EMNİYET Genel Müdürlüğü tarafından İstanbul’da düzenlenen ve “terörün finansmanı ile mücadelede işbirliği” konulu toplantıdan size pazartesi günkü yazımda söz etmiştim.

Toplantıya adli yargı çevreleri, terörle mücadele şube müdürleri, MASAK uzmanları, Adalet, Maliye ve İçişleri Bakanlığı bürokratları katıldılar.

Gazetelere yansıyan haberlere göre PKK’nın özellikle Güneydoğu’daki kamu ihalelerinden “pay” adı altında haraç aldığı anlatılmış.

Mümkündür, PKK böyle bir yolu kullanıyor olabilir, insanlar da kimi çaresizlikten, kimi can güvenliğinden korktuğu için bu haracı ödüyor olabilirler. Ve elbette bununla mücadele etmek devletin görevidir. Hem terör örgütünün mali kaynaklarını kesmek için, hem de vatandaşların mali çıkarlarını korumak için bunu engellemelidir. Pazartesi günü yazdığım yazıda, böyle bir toplantının yapılmasının normal ve gerekli olduğunu da belirtmiş, ancak böyle bir toplantıda yargıçların da bulunmasının sakıncasına dikkat çekmiştim.

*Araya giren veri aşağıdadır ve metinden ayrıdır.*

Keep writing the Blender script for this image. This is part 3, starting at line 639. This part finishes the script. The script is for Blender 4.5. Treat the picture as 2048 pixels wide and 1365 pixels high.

Önlerine gelen dava dosyalarına, önyargısız olarak ve sadece somut deliller ve kanunlar çerçevesinde bağımsız bir şekilde karar vermek durumunda olan yargıçlara böyle brifingler verilmesinin bir “28 Şubat alışkanlığı” olduğunu vurgulamıştım.

Dün Milliyet’te Tolga Şardan’ın haberinde şöyle bir bölüm vardı:

“Toplantı kapsamında, savcılıkların başta ihale yolsuzluğu olmak üzere çeşitli finans kaynaklı operasyonlarda daha ayrıntılı çalışma yapmaları, mahkemelerin de verdikleri kararlarda bu çerçevede değerlendirmelerde bulunmaları gerektiği vurgulandı.”

Savcıların sadece bu konuda değil ama önlerine gelen her dosyada ayrıntılı çalışma yapmaları zaten görevlerinin gereğidir. Bunu savcılara bir talimat olarak tekrarlamak pek hoş olmasa da yine de normaldir diyelim. Ancak bu “normal” duruma rezervim olduğunu da belirteyim.

Ama yargıçlara “verdiğiniz kararlarda bu çerçevede değerlendirmelerde bulunun” demek, bir hukuk devletinde, yargının bağımsız olduğu bir ülkede kabul edilebilir bir durum değildir.

İdarenin yargıyla bu kadar içli dışlı olması, işi kararların nasıl değerlendirilmesini söylemeye kadar vardırması ise hiç hayra alamet bir durum sayılmaz.

Polisin itibarını polis korur

İZMİR’de bir kadını karakolda döven polisler ile ilgili olarak yazdığım yazılar üzerine bazı polis okuyuculardan sitem mektupları aldım.

“Polisin itibarını sarstığım” iddia ediliyor. “Polis gerektiğinde silah da kullanabilir” diyenler de var.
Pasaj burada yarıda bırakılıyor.